Back when this book first came out, I was still riding the old orange Schwinn Varsity that I’d gotten when I was 13. Nothing’s very sophisticated or high-tech about a heavy, steel framed dinosaur….but I loved to ride. Watched ” Breaking Away”….I was the Italian guy zipping around (in my head…on the bike…in reality I was still a little Norwegian guy on an orange bike). I read what books I could find on cycling…saw a couple of cycling movies….read some more….and, probably in a review in Outside magazine, discovered this book.
from the Amazon synopsis:
This is the delightful and often humorous story of an around-the-world bicycle trip taken by two young people, Barbara and Larry Savage.
It took them two years and 25 countries. Along the way, these neophyte cyclists encountered warm-hearted strangers, bicycle-hating drivers, rock-throwing Egyptians, over-protective Thai policemen, and great personal joys.
They returned to a new life in Santa Barbara, one Barbara never lived to savor. She was killed in a street accident, Barbara and her bicycle vs. a truck. We are lucky to have this memoir, throughout which her vitality, warmth and compassion glow.
I was formed by many things…I suppose we all are. Parental contributions are and should be first and foremost on the list…all the little things they did for us shaping us and helping us grow…but there are random but life changing things that come in from unexpected angles (the camp job in NC, smiling at the shy beauty for the first time who became my wife, other things more minor…) that mold us and leave a trace forever. This book was one of those things for me.
A young person thrives on the tragic…a sense of drama must come with the territory….and to read this book as a young and untested man and to discover that Barbara was killed after returning to the States…after all their shared adventures in what one would suppose were the “really dangerous parts of the world”… was mind blowing. It was a tragedy….horrible and unexpected and, to a young person, beyond understanding and unfair.
But that’s not what I remember taking away from this book. What I remembered then and what I remember years later was the LIFE…the adventure and humor and willingness to experience…the willingness to LIVE. Barbara and her husband Steve weren’t funded by CocaCola…they weren’t part of some big reality show where fame and fortune waited at the end of a filmed “adventure”…they were just a young couple out in the world, meeting other people on their own turf and on their own terms, meeting other people (not “visiting the Foreigners”…whatever that may mean..) and making friends along the way. I guess that’s the beauty of a bicycle…more chance to interact than you have at 70 mph.

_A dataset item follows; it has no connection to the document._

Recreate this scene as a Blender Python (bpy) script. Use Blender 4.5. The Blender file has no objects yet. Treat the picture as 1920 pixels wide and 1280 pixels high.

I have friends I’ve never met…people who’ve never said a word to me directly who’ve helped shape my world view…and I would include the author of this book in that list. Thank you, Barbara.
http://www.amazon.com/Miles-Nowhere-Round-Bicycle-Adventure/dp/0898860849/ref=cm_cmu_pg__header
A short PS…I may have had my first generation, second-hand steel frame Diamondback Ridge Runner mountain bike by the time this book came out…so that’s what I would have been riding…but an orange Varsity is still so much more picturesque. So…imagine me on that if it helps paint the picture for you.